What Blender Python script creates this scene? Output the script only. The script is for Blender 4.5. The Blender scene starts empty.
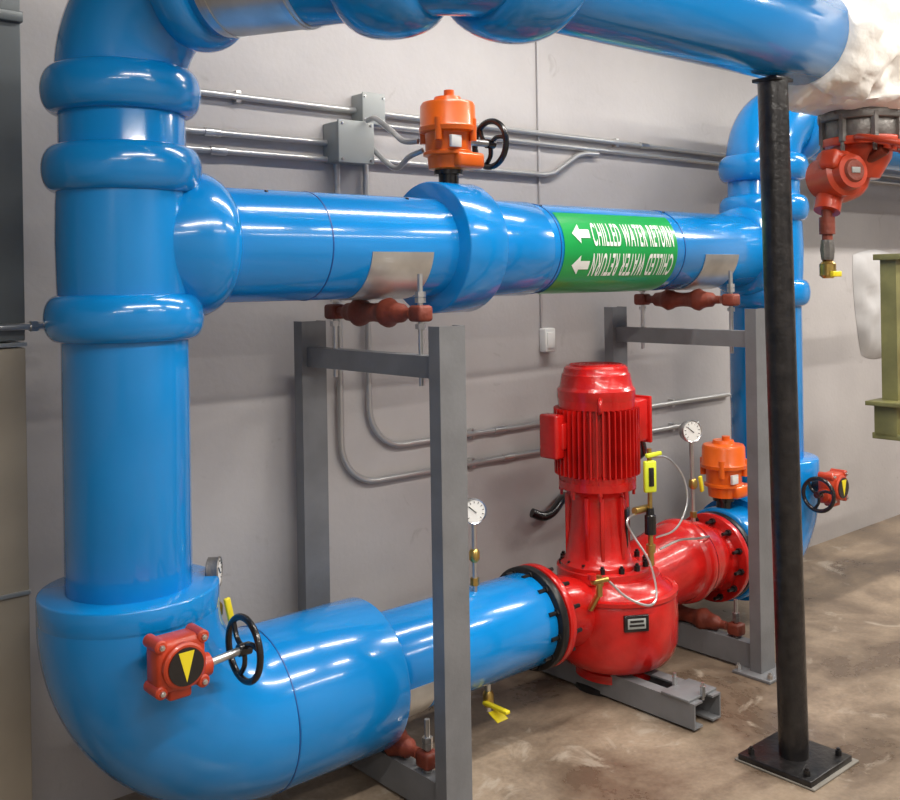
import bpy, bmesh, math, random
from math import sin, cos, pi, radians, sqrt, atan2
from mathutils import Vector, Matrix, noise
random.seed(4)
S = bpy.context.scene
COL = S.collection
S.view_settings.view_transform = 'Standard'

# ------------------------------------------------------------------ materials
def mat(name, col, rough=0.4, metal=0.0, coat=0.0, var=0.0, vscale=6.0, col2=None, bump=0.0, bscale=30.0, emit=0.0, detail=6):
    m = bpy.data.materials.new(name); m.use_nodes = True
    nt = m.node_tree; b = nt.nodes['Principled BSDF']
    c = (*col, 1)
    b.inputs['Base Color'].default_value = c
    b.inputs['Roughness'].default_value = rough
    b.inputs['Metallic'].default_value = metal
    b.inputs['Coat Weight'].default_value = coat
    b.inputs['Coat Roughness'].default_value = 0.05
    if emit:
        b.inputs['Emission Color'].default_value = c
        b.inputs['Emission Strength'].default_value = emit
    tc = nt.nodes.new('ShaderNodeTexCoord')
    if var or col2:
        n = nt.nodes.new('ShaderNodeTexNoise'); n.inputs['Scale'].default_value = vscale; n.inputs['Detail'].default_value = detail
        nt.links.new(tc.outputs['Object'], n.inputs['Vector'])
        r = nt.nodes.new('ShaderNodeValToRGB')
        r.color_ramp.elements[0].position = 0.35; r.color_ramp.elements[1].position = 0.68
        c2 = col2 if col2 else tuple(max(0, x*(1-var)) for x in col)
        r.color_ramp.elements[0].color = c; r.color_ramp.elements[1].color = (*c2, 1)
        nt.links.new(n.outputs['Fac'], r.inputs['Fac'])
        nt.links.new(r.outputs['Color'], b.inputs['Base Color'])
    if bump:
        n2 = nt.nodes.new('ShaderNodeTexNoise'); n2.inputs['Scale'].default_value = bscale; n2.inputs['Detail'].default_value = 4
        nt.links.new(tc.outputs['Object'], n2.inputs['Vector'])
        bp = nt.nodes.new('ShaderNodeBump'); bp.inputs['Strength'].default_value = bump; bp.inputs['Distance'].default_value = 0.01
        nt.links.new(n2.outputs['Fac'], bp.inputs['Height']); nt.links.new(bp.outputs['Normal'], b.inputs['Normal'])
    return m

BLUE = mat('blue_pvc_jacket', (0.002, 0.235, 0.64), 0.19, coat=0.5, var=0.10, vscale=3, bump=0.05, bscale=6)
RED = mat('red_paint', (0.60, 0.010, 0.008), 0.26, coat=0.35, var=0.35, vscale=9, bump=0.15, bscale=60)
ORANGE = mat('orange_paint', (0.85, 0.14, 0.008), 0.33, coat=0.3, var=0.15, vscale=12)
ORED = mat('orange_red_paint', (0.52, 0.05, 0.015), 0.38, coat=0.2, var=0.3, vscale=12)
RUST = mat('primer_red_iron', (0.22, 0.042, 0.022), 0.55, var=0.4, vscale=14, bump=0.3, bscale=60)
GREY = mat('grey_steel_paint', (0.18, 0.185, 0.195), 0.42, var=0.2, vscale=8, bump=0.08, bscale=60)
BLACK = mat('black_paint', (0.010, 0.010, 0.011), 0.25, coat=0.2)
POLE = mat('black_scuffed_paint', (0.007, 0.007, 0.008), 0.3, col2=(0.022, 0.020, 0.020), vscale=25, bump=0.25, bscale=50)
ZINC = mat('zinc_steel', (0.66, 0.66, 0.66), 0.28, metal=0.9, var=0.2, vscale=20)
GALV = mat('galvanised_sheet', (0.66, 0.67, 0.66), 0.3, metal=0.7, var=0.3, vscale=7)
DUCT = mat('duct_sheet', (0.17, 0.19, 0.20), 0.4, metal=0.3, var=0.25, vscale=3)
DUCT2 = mat('duct_sheet_tan', (0.36, 0.32, 0.26), 0.5, metal=0.1, var=0.2, vscale=3)
BRASS = mat('brass', (0.6, 0.42, 0.13), 0.3, metal=0.9, var=0.3, vscale=30)
COND = mat('conduit_steel', (0.50, 0.50, 0.50), 0.3, metal=0.55)
BOXM = mat('junction_box_grey', (0.36, 0.38, 0.37), 0.45, var=0.1)
WHITE = mat('white_plastic', (0.72, 0.72, 0.70), 0.4)
DIAL = mat('dial_white', (0.85, 0.85, 0.83), 0.35)
YEL = mat('yellow_vinyl', (0.75, 0.62, 0.02), 0.4)
LIME = mat('tag_yellow', (0.70, 0.78, 0.04), 0.4)
GREEN = mat('sign_green', (0.008, 0.35, 0.075), 0.3, coat=0.2)
SIGNW = mat('sign_white', (0.9, 0.93, 0.9), 0.35)
DARKI = mat('dark_flange_iron', (0.022, 0.022, 0.024), 0.35, metal=0.4, var=0.5, vscale=25)
IRON = mat('cast_iron_grey', (0.20, 0.19, 0.18), 0.45, metal=0.5, var=0.4, vscale=20, bump=0.3, bscale=60)
INSUL = mat('white_canvas_insulation', (0.90, 0.88, 0.84), 0.75, var=0.08, vscale=7, bump=0.9, bscale=18)
OLIVE = mat('olive_paint', (0.21, 0.20, 0.075), 0.42, var=0.3, vscale=10)
SEAM = mat('blue_seam', (0.003, 0.07, 0.28), 0.4)
WRAP = mat('pale_wrap', (0.50, 0.49, 0.49), 0.6, var=0.1, bump=0.3, bscale=10)
GREASE = mat('grout_grey', (0.26, 0.24, 0.21), 0.7, var=0.35, vscale=12, bump=0.3)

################

Problem statement
Return each line from the material above exactly, but not the pictures.

Answer to the task
What Blender Python script creates this scene? Output the script only. The script is for Blender 4.5. The Blender scene starts empty.
import bpy, bmesh, math, random
from math import sin, cos, pi, radians, sqrt, atan2
from mathutils import Vector, Matrix, noise
random.seed(4)
S = bpy.context.scene
COL = S.collection
S.view_settings.view_transform = 'Standard'

# ------------------------------------------------------------------ materials
def mat(name, col, rough=0.4, metal=0.0, coat=0.0, var=0.0, vscale=6.0, col2=None, bump=0.0, bscale=30.0, emit=0.0, detail=6):
    m = bpy.data.materials.new(name); m.use_nodes = True
    nt = m.node_tree; b = nt.nodes['Principled BSDF']
    c = (*col, 1)
    b.inputs['Base Color'].default_value = c
    b.inputs['Roughness'].default_value = rough
    b.inputs['Metallic'].default_value = metal
    b.inputs['Coat Weight'].default_value = coat
    b.inputs['Coat Roughness'].default_value = 0.05
    if emit:
        b.inputs['Emission Color'].default_value = c
        b.inputs['Emission Strength'].default_value = emit
    tc = nt.nodes.new('ShaderNodeTexCoord')
    if var or col2:
        n = nt.nodes.new('ShaderNodeTexNoise'); n.inputs['Scale'].default_value = vscale; n.inputs['Detail'].default_value = detail
        nt.links.new(tc.outputs['Object'], n.inputs['Vector'])
        r = nt.nodes.new('ShaderNodeValToRGB')
        r.color_ramp.elements[0].position = 0.35; r.color_ramp.elements[1].position = 0.68
        c2 = col2 if col2 else tuple(max(0, x*(1-var)) for x in col)
        r.color_ramp.elements[0].color = c; r.color_ramp.elements[1].color = (*c2, 1)
        nt.links.new(n.outputs['Fac'], r.inputs['Fac'])
        nt.links.new(r.outputs['Color'], b.inputs['Base Color'])
    if bump:
        n2 = nt.nodes.new('ShaderNodeTexNoise'); n2.inputs['Scale'].default_value = bscale; n2.inputs['Detail'].default_value = 4
        nt.links.new(tc.outputs['Object'], n2.inputs['Vector'])
        bp = nt.nodes.new('ShaderNodeBump'); bp.inputs['Strength'].default_value = bump; bp.inputs['Distance'].default_value = 0.01
        nt.links.new(n2.outputs['Fac'], bp.inputs['Height']); nt.links.new(bp.outputs['Normal'], b.inputs['Normal'])
    return m

BLUE = mat('blue_pvc_jacket', (0.002, 0.235, 0.64), 0.19, coat=0.5, var=0.10, vscale=3, bump=0.05, bscale=6)
RED = mat('red_paint', (0.60, 0.010, 0.008), 0.26, coat=0.35, var=0.35, vscale=9, bump=0.15, bscale=60)
ORANGE = mat('orange_paint', (0.85, 0.14, 0.008), 0.33, coat=0.3, var=0.15, vscale=12)
ORED = mat('orange_red_paint', (0.52, 0.05, 0.015), 0.38, coat=0.2, var=0.3, vscale=12)
RUST = mat('primer_red_iron', (0.22, 0.042, 0.022), 0.55, var=0.4, vscale=14, bump=0.3, bscale=60)
GREY = mat('grey_steel_paint', (0.18, 0.185, 0.195), 0.42, var=0.2, vscale=8, bump=0.08, bscale=60)
BLACK = mat('black_paint', (0.010, 0.010, 0.011), 0.25, coat=0.2)
POLE = mat('black_scuffed_paint', (0.007, 0.007, 0.008), 0.3, col2=(0.022, 0.020, 0.020), vscale=25, bump=0.25, bscale=50)
ZINC = mat('zinc_steel', (0.66, 0.66, 0.66), 0.28, metal=0.9, var=0.2, vscale=20)
GALV = mat('galvanised_sheet', (0.66, 0.67, 0.66), 0.3, metal=0.7, var=0.3, vscale=7)
DUCT = mat('duct_sheet', (0.17, 0.19, 0.20), 0.4, metal=0.3, var=0.25, vscale=3)
DUCT2 = mat('duct_sheet_tan', (0.36, 0.32, 0.26), 0.5, metal=0.1, var=0.2, vscale=3)
BRASS = mat('brass', (0.6, 0.42, 0.13), 0.3, metal=0.9, var=0.3, vscale=30)
COND = mat('conduit_steel', (0.50, 0.50, 0.50), 0.3, metal=0.55)
BOXM = mat('junction_box_grey', (0.36, 0.38, 0.37), 0.45, var=0.1)
WHITE = mat('white_plastic', (0.72, 0.72, 0.70), 0.4)
DIAL = mat('dial_white', (0.85, 0.85, 0.83), 0.35)
YEL = mat('yellow_vinyl', (0.75, 0.62, 0.02), 0.4)
LIME = mat('tag_yellow', (0.70, 0.78, 0.04), 0.4)
GREEN = mat('sign_green', (0.008, 0.35, 0.075), 0.3, coat=0.2)
SIGNW = mat('sign_white', (0.9, 0.93, 0.9), 0.35)
DARKI = mat('dark_flange_iron', (0.022, 0.022, 0.024), 0.35, metal=0.4, var=0.5, vscale=25)
IRON = mat('cast_iron_grey', (0.20, 0.19, 0.18), 0.45, metal=0.5, var=0.4, vscale=20, bump=0.3, bscale=60)
INSUL = mat('white_canvas_insulation', (0.90, 0.88, 0.84), 0.75, var=0.08, vscale=7, bump=0.9, bscale=18)
OLIVE = mat('olive_paint', (0.21, 0.20, 0.075), 0.42, var=0.3, vscale=10)
SEAM = mat('blue_seam', (0.003, 0.07, 0.28), 0.4)
WRAP = mat('pale_wrap', (0.50, 0.49, 0.49), 0.6, var=0.1, bump=0.3, bscale=10)
GREASE = mat('grout_grey', (0.26, 0.24, 0.21), 0.7, var=0.35, vscale=12, bump=0.3)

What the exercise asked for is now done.